Here are other pieces.
our soothing candle right next to a toddler's baseball glove. Real life, right?
Asher opened the first day of his Advent calendar, and Audrey sat with him in the kitchen and repeated the bible verse over and over in tiny segments until he had it memorized. "We say it again?" he requested. So they did it again. "We go tell mama?" So they came to tell me. "We go tell dada?" So they walked downstairs to tell him. "We say it again. 'The people who walked in darkness have seen a great light.'" (Isaiah 9:1)

We sat down and read our advent books together. This year I bought Jotham's Journey by Arnold Ytreeide and Unwrapping the Greatest Gift by Ann Voskamp. We lit a candle, which is not attached to an advent wreath because we might still have one, but if we do it's in the garage in a box of Christmas decorations that we have yet to set up, so a random candle will have to do the trick. At any rate, we lit a candle and got lost in the story of Jotham. We heard the story of waiting and pursuing and being pursued, of perfect love coming from a long line of imperfection. We thought and talked about being the answer to someone else's needs and prayers and accepting the help of others when necessary. The kids colored or played legos and Asher distracted us a million (million? maybe billion.) times and we chased down a marker-chewing puppy, but we also sat and rested in the good news of the season, the good news of what came all those years ago, what is now, and what is to come.
plus an abacus, obviously.

We went through our December calendar and wrote down the acts of kindness that we'd do periodically throughout the month. Gifts for people at our Classical Conversations group and at church, the mail carrier and trash person, money and a note taped to the vending machine, a new bookmark and note placed inside the kids' favorite book at the library so the next person who reads it finds a surprise, hot cocoa for someone working outside. Little things to hopefully brighten a day and bring a smile.

We learned about history and science and spelling and writing and found far away places on maps. We laughed. Then we snapped again, but then we laughed again.

It's not one or the other. We don't fail if we argue. We don't win if we hug. Life is both and all and everything mixed up into one year and month and week and day and hour and minute.

In our mistakes and our love, we wait. We anticipate. We prepare. We live. At our house, this season is about celebrating Jesus' birth. We also throw in some Christmas cookies, a few low key decorations, and santa, but really, we're waiting for Jesus. It's another chance to quiet and center our hearts in the middle of a time when things are usually running at an even more frenetic pace than usual. So we light our little mismatched candle, open up a good book, sit, relax, and wait. We scale back activities, pick two kinds of cookies to make instead of 10, ignore pinterest, fight the urge to overindulge and overspend, and do the things that matter to us, that honor our traditions and values.

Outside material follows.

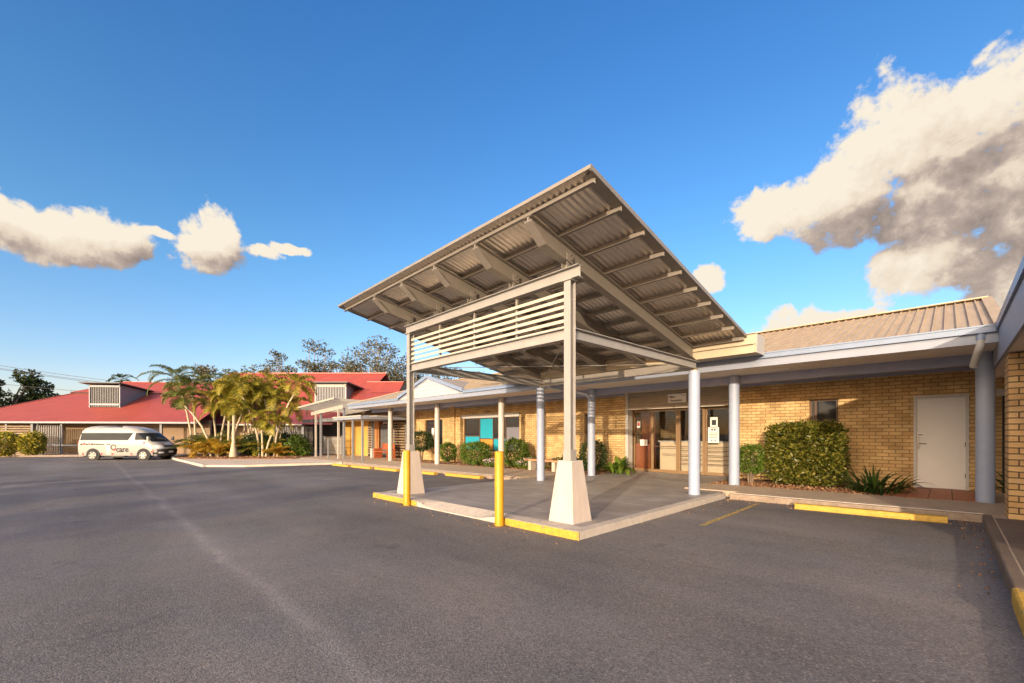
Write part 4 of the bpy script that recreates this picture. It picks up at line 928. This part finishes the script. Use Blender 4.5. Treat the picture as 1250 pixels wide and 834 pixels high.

We give ourselves the time and space necessary to wait, anticipate, prepare, and live. Oh sure, argue and NOT mind our own business and freak about not finding the right gifts also make the list, but we don't get stuck there. We had about 27 do-overs today. I think the last one finally stuck and we are moving and grooving now.

Maybe that should be our goal: understand that we'll make mistakes, but don't get stuck in them. Shake the mud off and keep moving forward. Honor our traditions with our time and space.

Happy Holidays. Don't worry about the neighbors' light displays or the number of gifts under the tree. It sounds hard, but it really doesn't have to be.

Wait. Anticipate. Prepare. Live.

What is your favorite Christmas tradition?